The year of a marine scientist is full of activities

The work of a marine scientist is varied. It can include, for example, taking samples, diving, processing samples, modelling or communicating about the results. All marine scientists share an interest in the sea and its activities.

The variety of marine research work is well illustrated by the number of different types of work that can fit into a single year. Below is an example of what a year in the life of a marine researcher might look like.

Samples are collected in summer

For many marine scientists, summer is the busiest time of all. At this time, some researchers work at sea, although they often just say that they are “in the field”. Samples can be collected over a period lasting several weeks. These working days are often long, especially if samples are collected by scuba diving. Before diving, the sampling equipment and diving gear must first be packed, so preparation can take many hours. Then the scientists need to take a boat ride to the sampling location. The time spent in the water itself is often short, and once the samples are collected, the researchers are already hurrying to the next sampling location. At the end of the day, the diving equipment needs to be washed while the samples are prepared for transportation and the laboratory.

When collecting samples out in the open sea, researchers may spend several weeks on the research vessel Aranda and only visit the land briefly during the weekends. Work is often done around the clock in different work shifts, to make the best use of all of the time spent at sea. This allows the research ship to visit as many sampling points as possible. The research and sampling equipment of the Aranda is specifically designed to take samples from the ship's deck.

A scientific diver holds a writing pad with waterproof paper, where she writes down obervations made during the dive.
A diver near Rönnskär Island in the Kvarken area.

Samples are processed in autumn

Samples collected in the summer are processed in the laboratory in the autumn. If a lot of samples have been collected, this laboratory phase can last throughout the whole winter. Plankton and bottom samples are examined under a microscope. Water samples, on the other hand, undergo chemical testing or analyses.

The work of a marine scientist is often very international. This means that they often work in cooperation with foreign researchers. In the autumn, there may be time for a short trip abroad to attend a conference, where researchers present and discuss their latest research findings. At the same time, scientists also look for new work partners, i.e. they make contacts with other marine researchers so that they may carry out new research plans and projects in the future.

Applying for research funding is also often an essential part of a scientist’s work and several funding applications open up particularly in the autumn. When researchers are making an application for funding, they think about their future research needs and make their plans. They then find project partners and together they submit funding applications for new research projects.

Results are analysed in winter

Once the samples have been processed and everything has been recorded, it is time to analyse the results. This is a really exciting step because it gives the researcher a more complete picture of what the results are really showing. A computer is needed in the analysis phase.
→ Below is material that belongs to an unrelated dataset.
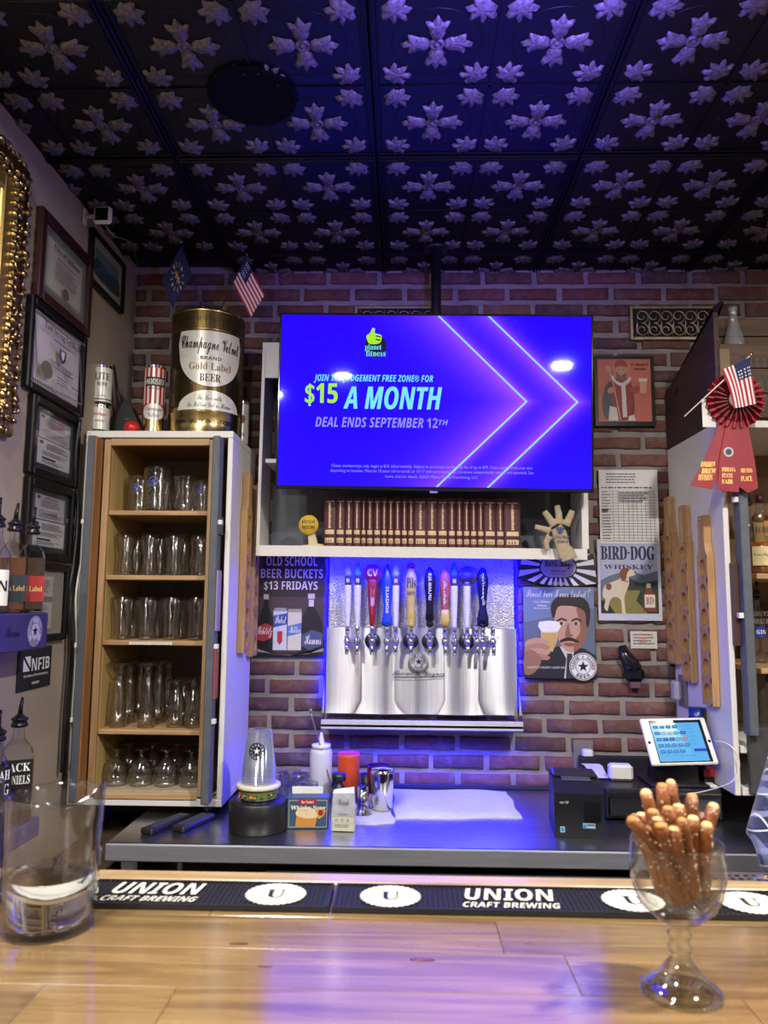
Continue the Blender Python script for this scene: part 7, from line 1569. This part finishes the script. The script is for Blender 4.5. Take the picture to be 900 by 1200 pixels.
b = MB(); b.sphere((-.02, -.035, 1.655), .108, HAIR, 18, .80, .95, .95); b.build('hair', t)
for sx in (-1, 1): MB().sphere((-.02 + sx * .033, -.143, 1.64), .011, PAPER, 10).sphere((-.02 + sx * .033, -.152, 1.64), .005, TEXTB, 8).build('eye', t)
MB().tube([(-.045, -.150, 1.572), (-.02, -.158, 1.570), (.005, -.150, 1.572)], [.003, .006, .003], mat('lips', srgb(160, 90, 80), .5), 6).build('mouth', t)
for hx, hy, hz, sx in ((-.18, -.26, 1.07, 1), (.05, -.28, 1.11, -1)):
    b = MB(); d_ = Vector((.42 * sx, -.55, .0)).normalized(); P0 = Vector((hx, hy, hz)); sd = Vector((-d_.y, d_.x, 0))
    b.tube([tuple(P0 - d_ * .03), tuple(P0 + d_ * .02), tuple(P0 + d_ * .055), tuple(P0 + d_ * .085)], [.024, .026, .032, .028], SKIN, 12)
    for i in range(4):
        o_ = sd * (-.026 + .0175 * i); ln = [.030, .036, .034, .026][i]; q0 = P0 + d_ * .08 + o_; b.tube([tuple(q0), tuple(q0 + d_ * ln), tuple(q0 + d_ * (ln * 1.5) + Vector((0, 0, -.018))), tuple(q0 + d_ * (ln * 1.6) + Vector((0, 0, -.036)))], [.0095, .0088, .008, .0065], SKIN, 8)
    q0 = P0 + d_ * .03 + sd * -.026; b.tube([tuple(q0), tuple(q0 + d_ * .025 - sd * .02), tuple(q0 + d_ * .05 - sd * .024)], [.011, .010, .008], SKIN, 8); b.build('hand', t, remesh=.004, smooth_it=2)
b = MB(); T([(0, 0, .95), (0, 0, .85)], [.160, .165], JEAN, .72)
for sx in (-1, 1): T([(sx * .085, 0, .88), (sx * .10, .01, .50), (sx * .10, .03, .10)], [.095, .070, .052], JEAN)
b.build('jeans', t, remesh=.012, smooth_it=4)
for sx in (-1, 1): MB().sphere((sx * .10, -.03, .045), .05, BLACK, 14, 1, 2.4, .9).box((sx * .10, -.03, .011), (.09, .24, .022), BLACK, bev=.008).build('shoe', t)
Both mathematical and statistical skills are of great help in interpreting the results.

Winter is also a good time to become familiar with next summer's research. This is especially true if the scientist is planning a completely new sampling or research method, which requires reading the scientific literature and becoming familiar with previous research.

Some scientists even go to sea in winter! This is because the hull of the research ship Aranda has also been strengthened for exploration in icy seas.

Aranda kulkee jäissä.
The marine research vessel Aranda is also suitable for use during the winter.

Results are written and published in spring

In spring, when the last results from the previous summer's research have been analysed, it is time to prepare write them into a scientific article. Once a research article is approved for publication, the results can reach the entire scientific community. Surprisingly, much of a researcher's working time may be spent writing articles!

The results of Finnish monitoring programmes are published in Finnish. However, the common language of science is English. Therefore, it is good to have the results published in scientific journals in English also. This allows other marine scientists in the world to see the results. Therefore, a researcher needs to be able to write in English.

In spring, the scientist once again begins to prepare for the upcoming field season by getting new supplies and planning new experiments that will take place in the summer months.